Originally Posted By: Belmont
Very low ( historically low rates) force investors and fund managers into stocks opposed to other assets. Those searching for yield were only going to find it in stocks. That is what really propelled this market. Get 3 1/2% in a checking account and watch what happens to the stock market.
Another thing to look at are long term bonds. If short term rates go up and long term rates start falling, thats a very ominous sign ( inverted yield curve).
No matter how bad we think things will get, you will always make money buying stocks when everyone is in panic mode. Same with real estate.


No one really has to buy a stock. What happens is money becomes cheaper to rent, and when corporations begin doing so, stock valuations begin to rise because growth is portended by analysts. That rising valuation causes specialists to raise the bid and the ask, Before you know it, "the market" is forcing stocks up due to the power of supply and demand for a security. But it didn't begin with supply and demand (for a stock).

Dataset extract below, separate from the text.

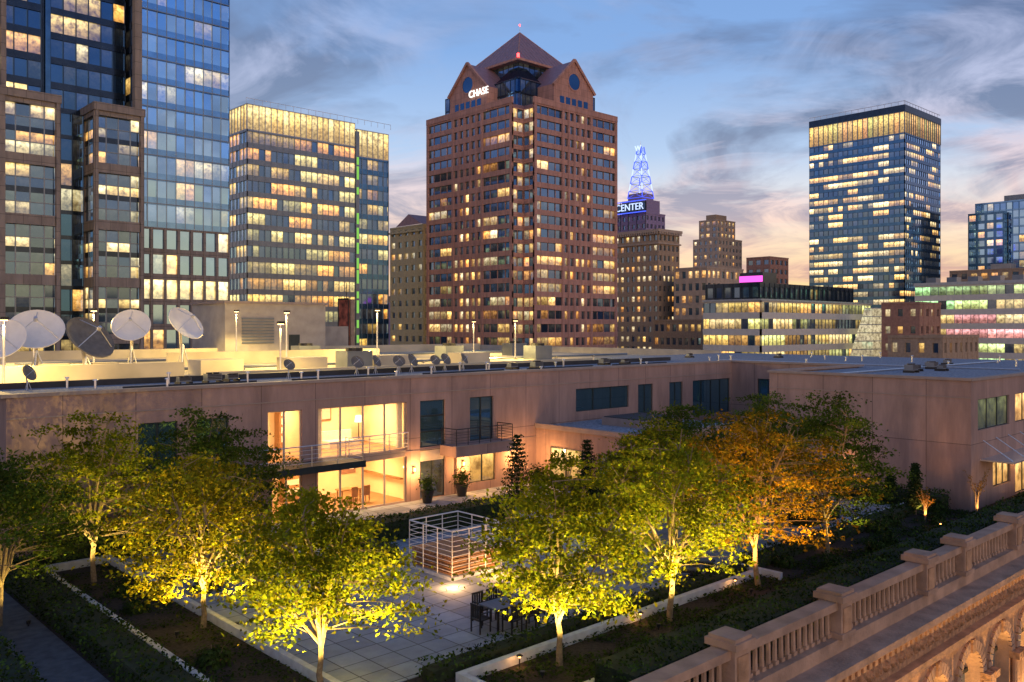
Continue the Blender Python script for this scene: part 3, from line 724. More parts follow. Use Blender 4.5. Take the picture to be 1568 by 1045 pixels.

If there is a "pressure" to move into stocks and out of government securities due to falling interest rates, it is because a manager of millions or billions of dollars cannot justify to his employers and investors his investing their money into securities with low and lower interest rates. So his job security relies on him moving into a higher yield vehicle.

All of that said, I think we agree on your post. I just love breaking it down.

I think the inverted yield curve might be a sell signal because if long term corporate bond yields are going down, that means the face value is up, which means the big money is buying corporate bonds and foreseeing a market correction in the longer term.